Le propos défendu par Drouar me semble absolument digne d'être soutenu, et mérite assurément d'essaimer davantage dans le discours social. Fervent défenseur d'une ligne wittigienne, je ne peux qu'abonder. Par ailleurs, je partage absolument l'option stratégique défendue - à savoir : il importe de faire exister, sous diverses formes, une critique de l'hétérosexualité en temps que système politique, à en multiplier les occurrences, pour produire quelque effet. J'apprécie beaucoup, enfin, que le développement théorique soit enrobé de fiction (même si je trouve celle-ci assez faiblarde).
Mais.
Il n'y a, je crois, pas tout à fait de quoi faire un livre ici. J'ai eu à plusieurs moments l'impression d'un développement étiré à l'extrême (ce qui implique un certain nombre de redites) pour produire quelque chose qui puisse faire essai. Exemplairement, les statistiques sur le partage des tâches dans le couple (tel que promu par l'hétérosexualité) ont déjà été présentées (souvent mieux) dans 125973 ouvrages féministes. Elles semblent avoir à plusieurs reprises fonction de remplissage. Plusieurs dimensions du régime hétéropatriarcal sont exposées sous forme de listes, demeurent peu ou pas problematisées. Pour avoir entendu l'auteur s'exprimer à quelques reprises, j'ai eu le sentiment de remâcher le plus gros de l'ouvrage.

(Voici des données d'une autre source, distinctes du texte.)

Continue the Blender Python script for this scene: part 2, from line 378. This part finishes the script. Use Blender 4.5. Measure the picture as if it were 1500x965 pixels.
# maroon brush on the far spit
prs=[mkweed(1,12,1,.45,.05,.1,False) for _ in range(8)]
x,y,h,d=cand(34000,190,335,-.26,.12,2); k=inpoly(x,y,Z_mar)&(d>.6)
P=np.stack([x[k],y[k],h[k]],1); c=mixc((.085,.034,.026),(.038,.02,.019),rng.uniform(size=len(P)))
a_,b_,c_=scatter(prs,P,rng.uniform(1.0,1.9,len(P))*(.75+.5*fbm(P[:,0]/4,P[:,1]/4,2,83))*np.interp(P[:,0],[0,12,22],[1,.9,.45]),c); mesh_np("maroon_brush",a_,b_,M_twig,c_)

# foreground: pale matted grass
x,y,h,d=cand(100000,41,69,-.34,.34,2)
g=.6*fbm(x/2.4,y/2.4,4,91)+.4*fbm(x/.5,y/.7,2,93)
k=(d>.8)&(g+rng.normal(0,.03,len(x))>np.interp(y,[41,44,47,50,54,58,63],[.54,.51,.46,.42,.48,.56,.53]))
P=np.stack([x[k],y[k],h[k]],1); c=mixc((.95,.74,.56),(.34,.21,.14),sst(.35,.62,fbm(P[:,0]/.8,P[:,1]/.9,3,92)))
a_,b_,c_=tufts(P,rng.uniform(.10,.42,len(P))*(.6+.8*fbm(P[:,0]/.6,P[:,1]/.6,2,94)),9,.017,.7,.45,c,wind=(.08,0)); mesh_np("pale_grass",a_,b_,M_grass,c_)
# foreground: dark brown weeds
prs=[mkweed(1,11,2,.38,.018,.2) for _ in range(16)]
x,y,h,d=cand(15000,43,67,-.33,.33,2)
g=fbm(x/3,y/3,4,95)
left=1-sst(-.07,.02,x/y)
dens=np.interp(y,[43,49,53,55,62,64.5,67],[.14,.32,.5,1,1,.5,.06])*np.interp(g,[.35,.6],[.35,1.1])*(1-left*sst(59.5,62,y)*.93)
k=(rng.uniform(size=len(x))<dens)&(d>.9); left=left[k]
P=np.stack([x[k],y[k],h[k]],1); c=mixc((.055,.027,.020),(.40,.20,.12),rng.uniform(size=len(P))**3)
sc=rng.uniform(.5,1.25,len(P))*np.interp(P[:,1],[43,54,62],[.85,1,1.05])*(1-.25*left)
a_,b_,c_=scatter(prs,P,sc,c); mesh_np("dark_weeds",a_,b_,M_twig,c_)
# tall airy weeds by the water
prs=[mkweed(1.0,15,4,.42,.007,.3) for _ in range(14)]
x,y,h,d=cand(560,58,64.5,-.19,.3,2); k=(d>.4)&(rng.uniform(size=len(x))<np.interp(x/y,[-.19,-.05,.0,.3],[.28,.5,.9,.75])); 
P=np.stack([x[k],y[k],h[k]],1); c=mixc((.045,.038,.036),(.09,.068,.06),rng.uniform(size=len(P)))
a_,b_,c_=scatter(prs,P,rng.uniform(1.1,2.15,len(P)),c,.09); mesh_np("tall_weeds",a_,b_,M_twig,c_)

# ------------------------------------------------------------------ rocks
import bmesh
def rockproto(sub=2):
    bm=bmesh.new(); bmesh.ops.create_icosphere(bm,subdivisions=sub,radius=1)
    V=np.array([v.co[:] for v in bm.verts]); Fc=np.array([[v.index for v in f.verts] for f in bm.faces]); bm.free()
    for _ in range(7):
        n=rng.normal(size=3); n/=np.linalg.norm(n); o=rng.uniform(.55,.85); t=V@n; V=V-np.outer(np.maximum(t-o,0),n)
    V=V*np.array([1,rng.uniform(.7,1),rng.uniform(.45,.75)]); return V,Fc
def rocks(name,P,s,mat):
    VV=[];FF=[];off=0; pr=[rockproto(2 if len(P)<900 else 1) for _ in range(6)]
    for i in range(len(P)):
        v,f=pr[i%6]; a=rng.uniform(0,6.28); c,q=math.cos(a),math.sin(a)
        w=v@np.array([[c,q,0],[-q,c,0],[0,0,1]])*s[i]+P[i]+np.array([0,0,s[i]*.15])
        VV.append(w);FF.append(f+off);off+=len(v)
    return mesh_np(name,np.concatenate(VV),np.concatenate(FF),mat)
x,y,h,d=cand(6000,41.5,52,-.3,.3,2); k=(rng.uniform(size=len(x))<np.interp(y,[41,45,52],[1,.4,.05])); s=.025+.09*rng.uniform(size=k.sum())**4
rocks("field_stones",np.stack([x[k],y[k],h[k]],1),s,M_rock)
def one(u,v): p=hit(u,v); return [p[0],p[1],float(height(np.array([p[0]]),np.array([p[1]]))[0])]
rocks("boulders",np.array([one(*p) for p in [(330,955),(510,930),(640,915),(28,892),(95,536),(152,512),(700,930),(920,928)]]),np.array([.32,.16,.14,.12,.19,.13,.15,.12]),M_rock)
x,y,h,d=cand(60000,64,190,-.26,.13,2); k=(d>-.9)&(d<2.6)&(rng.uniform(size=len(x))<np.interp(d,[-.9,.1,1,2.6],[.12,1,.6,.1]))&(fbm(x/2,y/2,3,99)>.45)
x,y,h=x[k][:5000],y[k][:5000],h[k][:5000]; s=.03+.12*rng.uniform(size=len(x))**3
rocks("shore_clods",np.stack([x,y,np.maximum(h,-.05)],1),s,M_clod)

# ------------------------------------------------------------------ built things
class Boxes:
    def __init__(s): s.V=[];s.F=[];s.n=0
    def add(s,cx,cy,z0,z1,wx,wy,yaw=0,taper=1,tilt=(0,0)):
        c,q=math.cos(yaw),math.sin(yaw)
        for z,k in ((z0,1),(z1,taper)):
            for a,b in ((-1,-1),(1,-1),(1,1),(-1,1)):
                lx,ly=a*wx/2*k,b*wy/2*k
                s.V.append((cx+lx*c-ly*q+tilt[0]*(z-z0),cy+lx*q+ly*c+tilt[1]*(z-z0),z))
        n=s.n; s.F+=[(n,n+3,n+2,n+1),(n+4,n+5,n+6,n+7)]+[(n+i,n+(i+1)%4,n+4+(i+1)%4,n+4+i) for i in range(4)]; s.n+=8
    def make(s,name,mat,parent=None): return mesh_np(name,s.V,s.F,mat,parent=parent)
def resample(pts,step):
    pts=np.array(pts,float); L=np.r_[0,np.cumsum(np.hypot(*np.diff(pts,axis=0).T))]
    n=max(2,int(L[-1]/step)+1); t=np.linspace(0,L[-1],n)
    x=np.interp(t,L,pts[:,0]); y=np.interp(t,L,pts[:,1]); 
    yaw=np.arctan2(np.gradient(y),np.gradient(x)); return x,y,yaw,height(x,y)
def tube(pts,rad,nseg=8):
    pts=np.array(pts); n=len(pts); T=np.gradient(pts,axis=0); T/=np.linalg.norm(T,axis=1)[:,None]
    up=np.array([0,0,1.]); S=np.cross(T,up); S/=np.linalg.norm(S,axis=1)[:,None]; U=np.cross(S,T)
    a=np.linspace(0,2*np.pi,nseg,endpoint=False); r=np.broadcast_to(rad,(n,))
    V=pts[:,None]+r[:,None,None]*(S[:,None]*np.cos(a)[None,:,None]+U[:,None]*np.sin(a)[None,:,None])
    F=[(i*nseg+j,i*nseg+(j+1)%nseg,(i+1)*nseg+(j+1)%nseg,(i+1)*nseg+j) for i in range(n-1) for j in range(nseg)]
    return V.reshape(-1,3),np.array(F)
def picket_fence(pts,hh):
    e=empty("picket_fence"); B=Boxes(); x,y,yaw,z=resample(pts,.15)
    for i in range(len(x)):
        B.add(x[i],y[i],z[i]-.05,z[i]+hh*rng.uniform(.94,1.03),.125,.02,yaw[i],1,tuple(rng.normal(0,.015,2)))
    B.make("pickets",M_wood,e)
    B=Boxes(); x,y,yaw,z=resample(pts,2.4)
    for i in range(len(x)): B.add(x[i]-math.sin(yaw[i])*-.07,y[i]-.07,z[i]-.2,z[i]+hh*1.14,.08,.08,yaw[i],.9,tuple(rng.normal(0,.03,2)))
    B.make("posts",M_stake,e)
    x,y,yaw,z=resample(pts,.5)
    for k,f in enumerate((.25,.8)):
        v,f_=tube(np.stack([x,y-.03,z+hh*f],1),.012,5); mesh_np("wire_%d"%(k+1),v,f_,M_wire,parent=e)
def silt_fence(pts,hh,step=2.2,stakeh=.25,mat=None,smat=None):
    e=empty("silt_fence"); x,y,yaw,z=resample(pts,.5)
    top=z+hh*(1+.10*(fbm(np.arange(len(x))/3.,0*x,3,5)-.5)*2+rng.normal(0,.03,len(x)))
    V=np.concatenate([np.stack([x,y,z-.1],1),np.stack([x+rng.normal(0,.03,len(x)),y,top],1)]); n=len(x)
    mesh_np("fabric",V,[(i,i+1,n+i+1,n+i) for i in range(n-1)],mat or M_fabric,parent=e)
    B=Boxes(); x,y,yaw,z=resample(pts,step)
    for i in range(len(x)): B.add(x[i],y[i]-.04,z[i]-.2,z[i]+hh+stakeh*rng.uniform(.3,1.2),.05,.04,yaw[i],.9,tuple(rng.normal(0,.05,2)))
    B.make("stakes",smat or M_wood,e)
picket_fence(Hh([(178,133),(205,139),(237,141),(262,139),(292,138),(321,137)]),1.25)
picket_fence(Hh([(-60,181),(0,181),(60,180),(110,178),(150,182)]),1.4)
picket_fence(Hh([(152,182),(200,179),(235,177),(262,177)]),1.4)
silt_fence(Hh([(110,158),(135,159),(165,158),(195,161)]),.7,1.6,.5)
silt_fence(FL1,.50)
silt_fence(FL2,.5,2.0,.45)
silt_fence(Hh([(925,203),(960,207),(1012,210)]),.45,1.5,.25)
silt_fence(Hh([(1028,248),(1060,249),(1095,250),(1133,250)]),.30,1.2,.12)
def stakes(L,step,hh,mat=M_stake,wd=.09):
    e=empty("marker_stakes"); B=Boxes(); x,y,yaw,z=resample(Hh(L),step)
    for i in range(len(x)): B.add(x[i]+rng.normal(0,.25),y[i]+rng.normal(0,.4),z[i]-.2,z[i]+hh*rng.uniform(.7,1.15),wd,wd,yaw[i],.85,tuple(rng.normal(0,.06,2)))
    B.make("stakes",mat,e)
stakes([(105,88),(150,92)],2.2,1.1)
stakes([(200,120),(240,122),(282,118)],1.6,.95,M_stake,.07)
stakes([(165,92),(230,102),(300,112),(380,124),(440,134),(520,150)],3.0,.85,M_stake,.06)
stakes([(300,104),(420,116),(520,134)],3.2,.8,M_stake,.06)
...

La dernière partie est sans doute la plus intéressante, qui explore les difficultés internes aux forces de gauche, en pointant l'hétérosexualité comme grand impensé de nombreux développements féministes. J'aurais aimé en lire davantage sur cette question, d'autant que l'auteur semble avoir été en butte à quelques réactions violentes, lors de l'organisation de son festival éponyme. Il me semble que cette expérience aurait pu constituer un excellent prétexte à élaboration.